= Your goal =
Give every line back verbatim, dropping all images.

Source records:
--- --- ---

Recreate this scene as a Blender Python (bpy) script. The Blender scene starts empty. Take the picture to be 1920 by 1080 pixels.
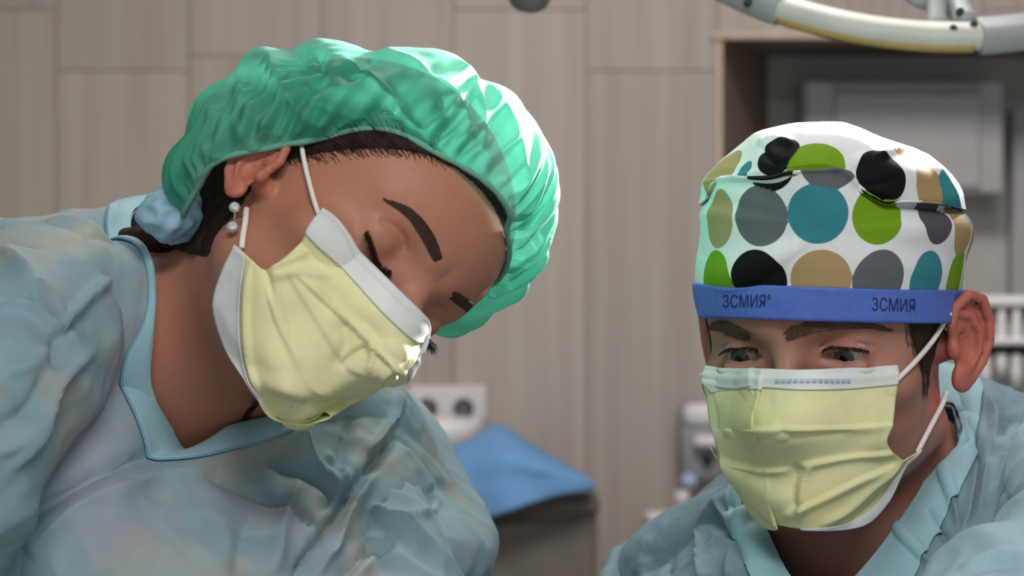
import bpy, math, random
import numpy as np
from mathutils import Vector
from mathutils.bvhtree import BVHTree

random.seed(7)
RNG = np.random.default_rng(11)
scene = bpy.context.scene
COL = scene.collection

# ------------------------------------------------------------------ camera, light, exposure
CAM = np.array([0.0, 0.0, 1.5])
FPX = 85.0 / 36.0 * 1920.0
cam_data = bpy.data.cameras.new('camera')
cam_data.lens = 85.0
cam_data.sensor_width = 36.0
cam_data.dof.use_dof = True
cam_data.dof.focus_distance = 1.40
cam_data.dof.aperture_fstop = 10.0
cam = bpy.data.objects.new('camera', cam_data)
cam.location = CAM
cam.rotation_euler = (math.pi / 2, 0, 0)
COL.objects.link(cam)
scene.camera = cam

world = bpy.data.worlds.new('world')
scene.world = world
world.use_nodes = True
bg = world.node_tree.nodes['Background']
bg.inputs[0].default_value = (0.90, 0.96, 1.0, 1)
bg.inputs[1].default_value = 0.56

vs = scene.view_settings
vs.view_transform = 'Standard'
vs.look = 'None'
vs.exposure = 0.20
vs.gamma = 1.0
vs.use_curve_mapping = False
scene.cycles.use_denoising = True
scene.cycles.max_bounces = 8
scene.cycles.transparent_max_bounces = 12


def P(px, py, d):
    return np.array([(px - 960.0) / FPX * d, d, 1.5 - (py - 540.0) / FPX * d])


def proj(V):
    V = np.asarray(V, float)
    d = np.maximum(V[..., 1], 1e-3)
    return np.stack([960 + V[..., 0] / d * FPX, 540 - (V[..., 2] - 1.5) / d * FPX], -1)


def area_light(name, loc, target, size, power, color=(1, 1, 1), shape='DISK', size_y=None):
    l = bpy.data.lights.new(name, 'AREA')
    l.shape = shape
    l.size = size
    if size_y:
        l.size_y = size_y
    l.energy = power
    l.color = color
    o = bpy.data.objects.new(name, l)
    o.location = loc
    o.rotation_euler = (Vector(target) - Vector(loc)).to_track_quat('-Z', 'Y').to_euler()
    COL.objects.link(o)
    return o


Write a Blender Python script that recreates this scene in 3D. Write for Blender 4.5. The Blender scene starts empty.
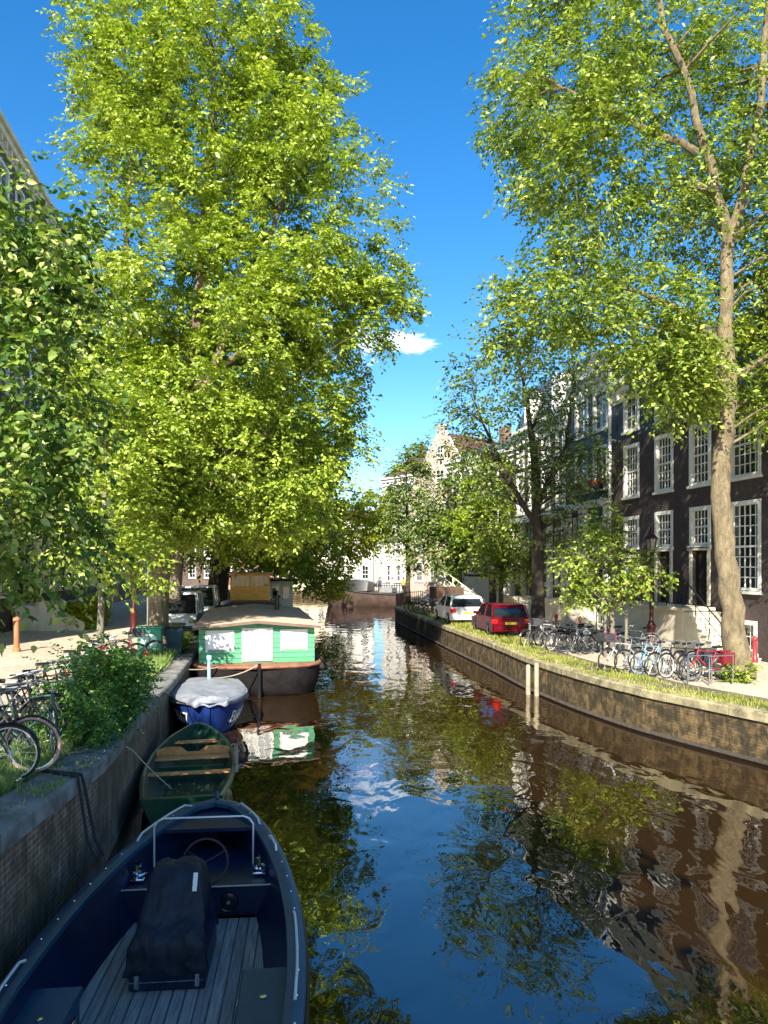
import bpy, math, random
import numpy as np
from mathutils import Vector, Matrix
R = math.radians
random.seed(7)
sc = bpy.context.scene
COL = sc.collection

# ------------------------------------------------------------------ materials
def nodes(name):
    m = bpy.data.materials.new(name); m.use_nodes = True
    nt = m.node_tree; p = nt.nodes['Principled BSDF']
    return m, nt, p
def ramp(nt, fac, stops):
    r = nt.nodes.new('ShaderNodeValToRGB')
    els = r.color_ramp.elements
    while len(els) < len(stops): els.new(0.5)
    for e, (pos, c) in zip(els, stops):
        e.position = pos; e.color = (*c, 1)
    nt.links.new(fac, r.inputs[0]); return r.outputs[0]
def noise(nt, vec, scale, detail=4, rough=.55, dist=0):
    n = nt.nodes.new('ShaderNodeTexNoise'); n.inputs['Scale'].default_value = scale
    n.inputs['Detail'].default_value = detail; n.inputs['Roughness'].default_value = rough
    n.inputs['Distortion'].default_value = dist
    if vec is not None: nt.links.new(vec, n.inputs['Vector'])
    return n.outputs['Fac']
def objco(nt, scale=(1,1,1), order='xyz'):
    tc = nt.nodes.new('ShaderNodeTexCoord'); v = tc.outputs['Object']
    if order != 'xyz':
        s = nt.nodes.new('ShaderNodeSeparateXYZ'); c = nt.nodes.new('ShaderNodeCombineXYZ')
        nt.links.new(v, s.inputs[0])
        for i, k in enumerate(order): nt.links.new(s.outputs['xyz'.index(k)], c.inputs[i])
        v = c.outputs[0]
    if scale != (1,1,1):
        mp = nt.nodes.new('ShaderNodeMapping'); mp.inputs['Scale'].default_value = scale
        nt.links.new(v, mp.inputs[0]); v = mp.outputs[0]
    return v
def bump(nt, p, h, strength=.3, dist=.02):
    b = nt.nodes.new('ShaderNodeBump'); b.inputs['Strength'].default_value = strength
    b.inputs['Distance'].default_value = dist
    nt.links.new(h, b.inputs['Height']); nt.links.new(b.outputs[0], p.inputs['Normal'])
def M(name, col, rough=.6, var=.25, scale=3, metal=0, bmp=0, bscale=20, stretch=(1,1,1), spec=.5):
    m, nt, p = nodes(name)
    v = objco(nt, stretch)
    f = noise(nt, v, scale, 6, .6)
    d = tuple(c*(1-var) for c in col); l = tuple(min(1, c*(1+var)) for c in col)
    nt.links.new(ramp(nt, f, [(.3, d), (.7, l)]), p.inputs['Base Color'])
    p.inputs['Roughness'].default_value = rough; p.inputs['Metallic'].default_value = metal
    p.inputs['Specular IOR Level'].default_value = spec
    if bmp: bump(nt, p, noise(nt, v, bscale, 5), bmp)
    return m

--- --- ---

= Output =
Recreate this scene as a Blender Python (bpy) script. The Blender scene starts empty. Take the picture to be 1920 by 1080 pixels.
import bpy, math, random
import numpy as np
from mathutils import Vector
from mathutils.bvhtree import BVHTree

random.seed(7)
RNG = np.random.default_rng(11)
scene = bpy.context.scene
COL = scene.collection

# ------------------------------------------------------------------ camera, light, exposure
CAM = np.array([0.0, 0.0, 1.5])
FPX = 85.0 / 36.0 * 1920.0
cam_data = bpy.data.cameras.new('camera')
cam_data.lens = 85.0
cam_data.sensor_width = 36.0
cam_data.dof.use_dof = True
cam_data.dof.focus_distance = 1.40
cam_data.dof.aperture_fstop = 10.0
cam = bpy.data.objects.new('camera', cam_data)
cam.location = CAM
cam.rotation_euler = (math.pi / 2, 0, 0)
COL.objects.link(cam)
scene.camera = cam

world = bpy.data.worlds.new('world')
scene.world = world
world.use_nodes = True
bg = world.node_tree.nodes['Background']
bg.inputs[0].default_value = (0.90, 0.96, 1.0, 1)
bg.inputs[1].default_value = 0.56

vs = scene.view_settings
vs.view_transform = 'Standard'
vs.look = 'None'
vs.exposure = 0.20
vs.gamma = 1.0
vs.use_curve_mapping = False
scene.cycles.use_denoising = True
scene.cycles.max_bounces = 8
scene.cycles.transparent_max_bounces = 12


def P(px, py, d):
    return np.array([(px - 960.0) / FPX * d, d, 1.5 - (py - 540.0) / FPX * d])


def proj(V):
    V = np.asarray(V, float)
    d = np.maximum(V[..., 1], 1e-3)
    return np.stack([960 + V[..., 0] / d * FPX, 540 - (V[..., 2] - 1.5) / d * FPX], -1)


def area_light(name, loc, target, size, power, color=(1, 1, 1), shape='DISK', size_y=None):
    l = bpy.data.lights.new(name, 'AREA')
    l.shape = shape
    l.size = size
    if size_y:
        l.size_y = size_y
    l.energy = power
    l.color = color
    o = bpy.data.objects.new(name, l)
    o.location = loc
    o.rotation_euler = (Vector(target) - Vector(loc)).to_track_quat('-Z', 'Y').to_euler()
    COL.objects.link(o)
    return o


Write a Blender Python script that recreates this scene in 3D. Write for Blender 4.5. The Blender scene starts empty.
import bpy, math, random
import numpy as np
from mathutils import Vector, Matrix
R = math.radians
random.seed(7)
sc = bpy.context.scene
COL = sc.collection

# ------------------------------------------------------------------ materials
def nodes(name):
    m = bpy.data.materials.new(name); m.use_nodes = True
    nt = m.node_tree; p = nt.nodes['Principled BSDF']
    return m, nt, p
def ramp(nt, fac, stops):
    r = nt.nodes.new('ShaderNodeValToRGB')
    els = r.color_ramp.elements
    while len(els) < len(stops): els.new(0.5)
    for e, (pos, c) in zip(els, stops):
        e.position = pos; e.color = (*c, 1)
    nt.links.new(fac, r.inputs[0]); return r.outputs[0]
def noise(nt, vec, scale, detail=4, rough=.55, dist=0):
    n = nt.nodes.new('ShaderNodeTexNoise'); n.inputs['Scale'].default_value = scale
    n.inputs['Detail'].default_value = detail; n.inputs['Roughness'].default_value = rough
    n.inputs['Distortion'].default_value = dist
    if vec is not None: nt.links.new(vec, n.inputs['Vector'])
    return n.outputs['Fac']
def objco(nt, scale=(1,1,1), order='xyz'):
    tc = nt.nodes.new('ShaderNodeTexCoord'); v = tc.outputs['Object']
    if order != 'xyz':
        s = nt.nodes.new('ShaderNodeSeparateXYZ'); c = nt.nodes.new('ShaderNodeCombineXYZ')
        nt.links.new(v, s.inputs[0])
        for i, k in enumerate(order): nt.links.new(s.outputs['xyz'.index(k)], c.inputs[i])
        v = c.outputs[0]
    if scale != (1,1,1):
        mp = nt.nodes.new('ShaderNodeMapping'); mp.inputs['Scale'].default_value = scale
        nt.links.new(v, mp.inputs[0]); v = mp.outputs[0]
    return v
def bump(nt, p, h, strength=.3, dist=.02):
    b = nt.nodes.new('ShaderNodeBump'); b.inputs['Strength'].default_value = strength
    b.inputs['Distance'].default_value = dist
    nt.links.new(h, b.inputs['Height']); nt.links.new(b.outputs[0], p.inputs['Normal'])
def M(name, col, rough=.6, var=.25, scale=3, metal=0, bmp=0, bscale=20, stretch=(1,1,1), spec=.5):
    m, nt, p = nodes(name)
    v = objco(nt, stretch)
    f = noise(nt, v, scale, 6, .6)
    d = tuple(c*(1-var) for c in col); l = tuple(min(1, c*(1+var)) for c in col)
    nt.links.new(ramp(nt, f, [(.3, d), (.7, l)]), p.inputs['Base Color'])
    p.inputs['Roughness'].default_value = rough; p.inputs['Metallic'].default_value = metal
    p.inputs['Specular IOR Level'].default_value = spec
    if bmp: bump(nt, p, noise(nt, v, bscale, 5), bmp)
    return m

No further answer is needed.